-- start of SOURCE MATERIAL --

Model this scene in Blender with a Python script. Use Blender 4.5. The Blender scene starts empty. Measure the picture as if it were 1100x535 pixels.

-- end of SOURCE MATERIAL --
-- start of SOURCE MATERIAL --

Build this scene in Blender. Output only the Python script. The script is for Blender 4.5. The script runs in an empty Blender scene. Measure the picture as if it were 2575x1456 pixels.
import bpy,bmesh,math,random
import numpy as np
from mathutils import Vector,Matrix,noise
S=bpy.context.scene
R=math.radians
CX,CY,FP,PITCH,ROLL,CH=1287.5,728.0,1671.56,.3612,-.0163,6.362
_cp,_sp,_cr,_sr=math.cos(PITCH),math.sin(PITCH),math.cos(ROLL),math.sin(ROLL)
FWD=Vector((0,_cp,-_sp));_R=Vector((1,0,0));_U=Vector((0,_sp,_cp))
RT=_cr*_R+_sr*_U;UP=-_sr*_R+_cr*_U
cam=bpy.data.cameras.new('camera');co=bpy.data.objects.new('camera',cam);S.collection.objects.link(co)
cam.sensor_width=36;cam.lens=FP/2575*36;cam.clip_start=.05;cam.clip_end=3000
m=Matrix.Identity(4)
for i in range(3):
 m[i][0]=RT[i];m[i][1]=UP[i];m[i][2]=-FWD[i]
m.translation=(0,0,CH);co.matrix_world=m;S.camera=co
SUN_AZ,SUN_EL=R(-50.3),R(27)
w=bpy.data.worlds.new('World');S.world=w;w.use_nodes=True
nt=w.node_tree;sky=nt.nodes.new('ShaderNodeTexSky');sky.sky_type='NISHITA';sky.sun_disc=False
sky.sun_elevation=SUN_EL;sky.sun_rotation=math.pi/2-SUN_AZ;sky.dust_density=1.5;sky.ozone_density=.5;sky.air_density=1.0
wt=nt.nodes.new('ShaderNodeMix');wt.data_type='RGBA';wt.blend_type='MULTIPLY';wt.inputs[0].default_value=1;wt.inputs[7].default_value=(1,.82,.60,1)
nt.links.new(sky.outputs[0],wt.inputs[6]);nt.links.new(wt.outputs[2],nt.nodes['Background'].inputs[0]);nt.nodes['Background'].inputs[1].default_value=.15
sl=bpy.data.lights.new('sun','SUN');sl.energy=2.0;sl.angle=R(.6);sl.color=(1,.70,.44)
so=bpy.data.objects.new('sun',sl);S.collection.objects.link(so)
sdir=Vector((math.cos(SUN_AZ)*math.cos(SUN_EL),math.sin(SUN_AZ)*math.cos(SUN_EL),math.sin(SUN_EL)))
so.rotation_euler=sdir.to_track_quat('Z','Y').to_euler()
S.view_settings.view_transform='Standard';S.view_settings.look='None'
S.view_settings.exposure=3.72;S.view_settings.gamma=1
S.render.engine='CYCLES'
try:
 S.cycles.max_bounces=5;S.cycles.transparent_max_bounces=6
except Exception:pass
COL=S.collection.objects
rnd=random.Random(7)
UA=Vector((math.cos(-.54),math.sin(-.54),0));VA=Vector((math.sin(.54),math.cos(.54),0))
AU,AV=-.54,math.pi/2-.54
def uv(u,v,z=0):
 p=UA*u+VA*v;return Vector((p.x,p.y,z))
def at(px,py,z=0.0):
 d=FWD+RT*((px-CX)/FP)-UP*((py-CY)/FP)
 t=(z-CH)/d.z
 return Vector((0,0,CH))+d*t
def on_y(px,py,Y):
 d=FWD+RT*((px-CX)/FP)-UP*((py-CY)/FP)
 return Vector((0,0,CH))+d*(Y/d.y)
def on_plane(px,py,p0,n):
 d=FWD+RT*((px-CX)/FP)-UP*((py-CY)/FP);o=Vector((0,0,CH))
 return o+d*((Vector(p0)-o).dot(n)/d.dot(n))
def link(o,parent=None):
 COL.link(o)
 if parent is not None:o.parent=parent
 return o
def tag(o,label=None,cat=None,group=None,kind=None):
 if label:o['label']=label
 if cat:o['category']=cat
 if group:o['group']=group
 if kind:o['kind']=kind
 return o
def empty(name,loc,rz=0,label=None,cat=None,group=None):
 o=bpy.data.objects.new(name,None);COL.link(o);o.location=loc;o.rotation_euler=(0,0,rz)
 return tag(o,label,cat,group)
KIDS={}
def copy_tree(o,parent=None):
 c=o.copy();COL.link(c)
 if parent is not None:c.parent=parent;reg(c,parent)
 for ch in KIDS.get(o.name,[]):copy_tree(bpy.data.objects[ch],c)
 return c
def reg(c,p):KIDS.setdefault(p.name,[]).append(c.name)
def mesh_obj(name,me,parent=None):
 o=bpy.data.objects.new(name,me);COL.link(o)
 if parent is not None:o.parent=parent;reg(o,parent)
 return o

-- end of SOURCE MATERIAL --

(WHAT IS NEEDED) Pull out every line in the material above where "Python" occurs.

(SOLVED PROBLEM)
Model this scene in Blender with a Python script. Use Blender 4.5. The Blender scene starts empty. Measure the picture as if it were 1100x535 pixels.
Build this scene in Blender. Output only the Python script. The script is for Blender 4.5. The script runs in an empty Blender scene. Measure the picture as if it were 2575x1456 pixels.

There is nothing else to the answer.